Executive-focused society in Singapore 'is bizarre'

Executive-focused society in Singapore 'is bizarre'
PHOTO: Executive-focused society in Singapore 'is bizarre'

SINGAPORE - Singapore is too fixated on producing professional, managerial, executive and technician (PMET) jobs for Singaporeans, and this mindset creates a problem, said economics professor Linda Lim yesterday at a population-policy forum.

Prof Lim, who is a University of Michigan business-school professor, said that if so much emphasis is placed on such high-skilled jobs, the prestige of lower-skilled occupations, such as bus drivers and carpenters, would be low.

So, citizens would typically not take up these jobs, as is the case, with foreigners filling in instead.

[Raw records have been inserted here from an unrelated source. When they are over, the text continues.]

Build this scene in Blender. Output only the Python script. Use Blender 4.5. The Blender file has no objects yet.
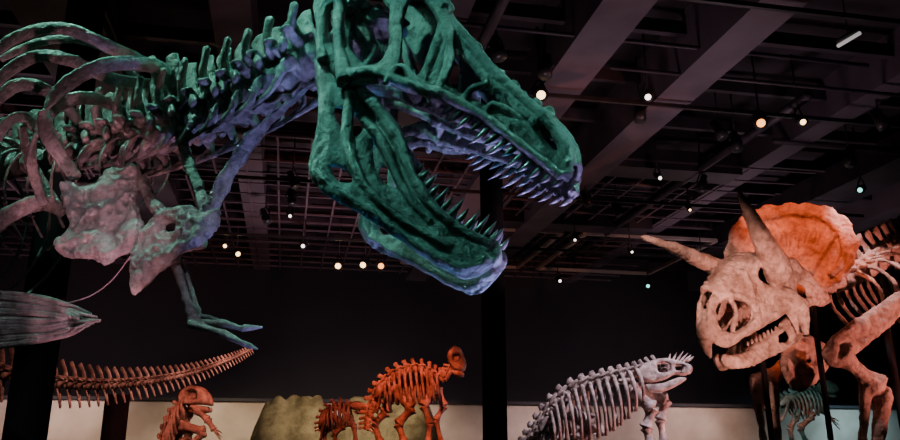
import bpy, math, random, bmesh
from mathutils import Vector, noise
from mathutils.geometry import delaunay_2d_cdt
random.seed(4)
scene = bpy.context.scene
# ---------------------------------------------------------------- camera
TH = math.radians(16.2); CS, SN = math.cos(TH), math.sin(TH)
CAMP = Vector((0, 0, 1.6))
cd = bpy.data.cameras.new('camera'); cam = bpy.data.objects.new('camera', cd)
scene.collection.objects.link(cam); cam.location = CAMP
cam.rotation_euler = (math.radians(90) + TH, 0, 0)
cd.sensor_width = 36; cd.lens = 32; cd.clip_end = 200
scene.camera = cam
# photogrammetry helpers : photo measurement -> world position at a known distance
def ray(u, v):
    a = (u - 450) / 800; b = (220 - v) / 800
    return Vector((a, CS - b * SN, SN + b * CS))
def PX(u, v, d):
    r = ray(u, v); return CAMP + r * (d / r.y)
def PZ(u, v, z):
    r = ray(u, v); return CAMP + r * ((z - 1.6) / r.z)
def mpp(p):
    q = p - CAMP; return (q.y * CS + q.z * SN) / 800
class Pl:
    def __init__(s, u, v, d, n):
        s.O = PX(u, v, d); s.n = Vector(n).normalized()
    def p(s, u, v, w=0, side=0):
        r = ray(u, v); O = s.O - s.n * w
        P = CAMP + r * ((O - CAMP).dot(s.n) / r.dot(s.n))
        return P + s.n * (2 * w) if side else P
# room frame, rotated relative to the view
RA = math.radians(11.3); RX = Vector((math.cos(RA), math.sin(RA), 0)); RY = Vector((-math.sin(RA), math.cos(RA), 0))
def RM(x, y, z): return RX * x + RY * y + Vector((0, 0, z))
# ---------------------------------------------------------------- materials
def mat(name, c1, c2=None, scale=5, rough=.6, bump=.0, metal=0, emit=None, es=0, bscale=None, detail=6, mottle=0, bd=.03, mdark=.5, spec=.5, stretch=None):
    m = bpy.data.materials.new(name); m.use_nodes = True
    nt = m.node_tree; b = nt.nodes['Principled BSDF']
    b.inputs['Roughness'].default_value = rough; b.inputs['Metallic'].default_value = metal
    b.inputs['Specular IOR Level'].default_value = spec
    c2 = c2 or c1
    tc = nt.nodes.new('ShaderNodeTexCoord')
    n = nt.nodes.new('ShaderNodeTexNoise'); n.inputs['Scale'].default_value = scale; n.inputs['Detail'].default_value = detail
    nt.links.new(tc.outputs['Object'], n.inputs['Vector'])
    r = nt.nodes.new('ShaderNodeValToRGB'); r.color_ramp.elements[0].position = .35; r.color_ramp.elements[1].position = .65
    r.color_ramp.elements[0].color = (*c1, 1); r.color_ramp.elements[1].color = (*c2, 1)
    nt.links.new(n.outputs['Fac'], r.inputs['Fac']); col = r.outputs['Color']
    if mottle:
        n3 = nt.nodes.new('ShaderNodeTexNoise'); n3.inputs['Scale'].default_value = mottle; n3.inputs['Detail'].default_value = 9; n3.inputs['Roughness'].default_value = .7
        nt.links.new(tc.outputs['Object'], n3.inputs['Vector'])
        r3 = nt.nodes.new('ShaderNodeValToRGB'); r3.color_ramp.elements[0].position = .36; r3.color_ramp.elements[1].position = .56
        r3.color_ramp.elements[0].color = (mdark, mdark * .93, mdark * .85, 1); r3.color_ramp.elements[1].color = (1, 1, 1, 1)
        nt.links.new(n3.outputs['Fac'], r3.inputs['Fac'])
        mx = nt.nodes.new('ShaderNodeMix'); mx.data_type = 'RGBA'; mx.blend_type = 'MULTIPLY'; mx.inputs[0].default_value = 1
        nt.links.new(col, mx.inputs[6]); nt.links.new(r3.outputs['Color'], mx.inputs[7]); col = mx.outputs[2]
    nt.links.new(col, b.inputs['Base Color'])
    if bump:
        n2 = nt.nodes.new('ShaderNodeTexNoise'); n2.inputs['Scale'].default_value = bscale or scale * 4; n2.inputs['Detail'].default_value = 10
        n2.inputs['Roughness'].default_value = .68
        nt.links.new(tc.outputs['Object'], n2.inputs['Vector'])
        bp = nt.nodes.new('ShaderNodeBump'); bp.inputs['Strength'].default_value = bump; bp.inputs['Distance'].default_value = bd
        nt.links.new(n2.outputs['Fac'], bp.inputs['Height']); nt.links.new(bp.outputs['Normal'], b.inputs['Normal'])
    if emit:
        b.inputs['Emission Color'].default_value = (*emit, 1); b.inputs['Emission Strength'].default_value = es
    return m
M_rex = mat('bone_dark_cast', (.12, .112, .102), (.33, .31, .28), 6, .28, .85, bscale=24, mottle=30, bd=.022, mdark=.5, spec=1.0)
M_tooth = mat('tooth_dark_enamel', (.1, .09, .08), (.26, .23, .21), 14, .25, spec=.7)
M_tri = mat('bone_tan_cast', (.38, .27, .21), (.72, .58, .49), 4, .38, .9, bscale=13, mottle=14, bd=.035, mdark=.5, spec=.6)
M_bg = mat('bone_pale_cast', (.25, .2, .17), (.7, .6, .52), 5, .5, .6, mottle=14)
M_steel = mat('black_steel', (.012, .012, .014), (.018, .018, .02), 3, .75, spec=.15)
M_ceil = mat('ceiling_black_paint', (.03, .024, .03), (.05, .042, .05), .6, .8)
M_beam = mat('beam_paint', (.12, .1, .118), (.19, .16, .185), 1.2, .6, .15)
M_pipe = mat('pipe_paint', (.04, .034, .04), (.08, .066, .08), 2, .5)
M_mesh = mat('ceiling_mesh_steel', (.14, .1, .115), (.22, .165, .185), 2, .5)
M_wall = mat('wall_black_paint', (.028, .025, .032), (.04, .036, .042), .4, .8)
M_floor = mat('floor_dark_carpet', (.02, .02, .022), (.03, .028, .03), 3, .8)
M_cream = mat('mural_plaster', (.4, .32, .25), (.74, .64, .55), .6, .8, .1)
M_rock = mat('painted_rock', (.42, .36, .22), (.68, .59, .4), 2.2, .85, 1, bscale=5, mottle=3)
M_plinth = mat('plinth_grey', (.05, .05, .055), (.07, .07, .075), 2, .7)
# ---------------------------------------------------------------- mesh accumulator
def cr(P, sub):
    if len(P) < 3 or sub < 2:
        out = []
        for i in range(len(P) - 1):
            for k in range(sub): out.append(P[i].lerp(P[i + 1], k / sub))
        return out + [P[-1]]
    out = []
    for i in range(len(P) - 1):
        a = P[max(i - 1, 0)]; b = P[i]; c = P[i + 1]; d = P[min(i + 2, len(P) - 1)]
        for k in range(sub):
            t = k / sub; t2 = t * t; t3 = t2 * t
            out.append(.5 * ((2 * b) + (c - a) * t + (2 * a - 5 * b + 4 * c - d) * t2 + (3 * b - a - 3 * c + d) * t3))
    return out + [P[-1]]
def inside(p, poly):
    x, y = p; c = False; n = len(poly); j = n - 1
    for i in range(n):
        xi, yi = poly[i]; xj, yj = poly[j]
        if (yi > y) != (yj > y) and x < (xj - xi) * (y - yi) / (yj - yi) + xi: c = not c
        j = i
    return c
def segd(p, a, b):
    ax, ay = a; bx, by = b; dx, dy = bx - ax, by - ay; L = dx * dx + dy * dy
    t = 0 if L == 0 else max(0, min(1, ((p[0] - ax) * dx + (p[1] - ay) * dy) / L))
    return math.hypot(p[0] - ax - t * dx, p[1] - ay - t * dy)
def closed(poly, step):
    n = len(poly); out = []
    V = [Vector((*p, 0)) for p in poly]
    for i in range(n):
        a, b, c, d = V[i - 1], V[i], V[(i + 1) % n], V[(i + 2) % n]
        s = max(1, round((c - b).length / step))
        for k in range(s):
            t = k / s; t2 = t * t; t3 = t2 * t
            q = .5 * ((2 * b) + (c - a) * t + (2 * a - 5 * b + 4 * c - d) * t2 + (3 * b - a - 3 * c + d) * t3)
            out.append((q.x, q.y))
    return out
def tex(size, depth=4):
    t = bpy.data.textures.new('bone_relief', 'CLOUDS'); t.noise_scale = size; t.noise_depth = depth; t.noise_type = 'SOFT_NOISE'; return t
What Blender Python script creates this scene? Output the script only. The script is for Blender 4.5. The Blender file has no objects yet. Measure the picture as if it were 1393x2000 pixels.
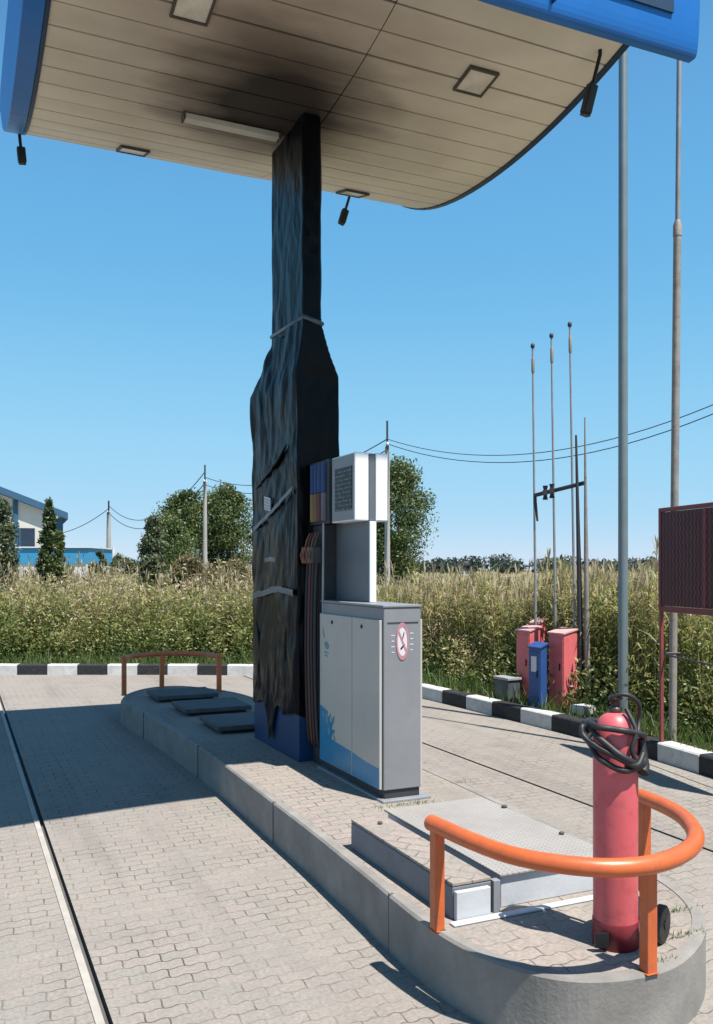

"It is bizarre to have a society where we have only PMETs and everyone wants to be a PMET. If you have that kind of society, of course you would need foreigners," she said.

Pointing out a sentence in the Government's January Population White Paper, which said that Singaporeans "aspire to be in higher-skilled and more rewarding work", Prof Lim said that this is already a value judgment by the authorities.

It suggests that being a bus driver is low-skilled, unrewarding and a job for foreigners, she said.

"Why is it only us who cannot do our own low-skilled work?'

She further questioned why it was that only Singaporeans considered these jobs low-skilled and not deserving of good pay or respect.

The forum was organised by the University of Michigan Alumni in Singapore. Held at The American Club, it was attended by 120 academics, business owners and alumni members.

Prof Lim noted that Singapore currently sets a maximum-growth target and works towards that, pumping in foreigners when the country comes up short on labour. But she questioned why there was a need to set "unrealistic" growth targets and try to attain them.

On Singapore's fertility issues, demography expert and former chief statistician Paul Cheung, who also spoke, said it is vital to tackle it by starting with the perceptions of Singaporeans first.

He said: "People in Singapore may be too caught up with their own careers and the trappings of urban living. I think they have forgotten about certain basic elements, such as human relationships and family values. We need to go back to the basics."